Kritik hingegen kommt vom Deutschen Lehrerverband und vom Deutschen Philologenverband. Josef Kraus, Präsident des Deutschen Lehrerverbandes, sieht es als unsinnig, eine Vielzahl von Lehrkräfte auf diese Problematik hin weiterzubilden:  „Dabei ist es völlig utopisch zu glauben, dass es etwas nützt, wenn man jetzt 800.000 Lehrer durch solch eine Fortbildung schleust.“, so Kraus. Besser wäre der vermehrte Einsatz von Schulpsychologen, da diese im Regelfall durch ihre Ausbildung bereits hinsichtlich der Missbrauchsproblematik geschult sind. Heinz-Peter Meidinger, Vorsitzender des Deutschen Philologenverbandes, bestätigte die Aussage von Kraus. Zudem fordert er eine bessere Kommunikation zwischen den Lehrkräften selbst: „Um mögliche Probleme früh zu erkennen, muss es mehr Austausch unter den Lehrern geben“, so Meidinger. Beispielsweise könnten bei Klassenkonferenzen nicht nur auf Noten, sondern zudem auch auf bestimmte Auffälligkeiten von einzelnen Schülern eingegangen werden.
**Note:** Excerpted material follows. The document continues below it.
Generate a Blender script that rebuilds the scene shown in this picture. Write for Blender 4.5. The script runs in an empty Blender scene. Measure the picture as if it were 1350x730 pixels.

Die katholische Kirche hat bereits angekündigt, eigene sexuelle Vorkommnisse, die eventuell durch Priester, Diakone und männliche Ordensleute vollzogen wurden, vom Kriminologischen Forschungsinstitut Niedersachsen aufarbeiten zu lassen. Dabei sollen Akten, die Jahrzehnte zurück liegen, nach einem Missbrauchsfall durchsucht und schließlich bei einem Fall auch nach den Ursachen geforscht werden.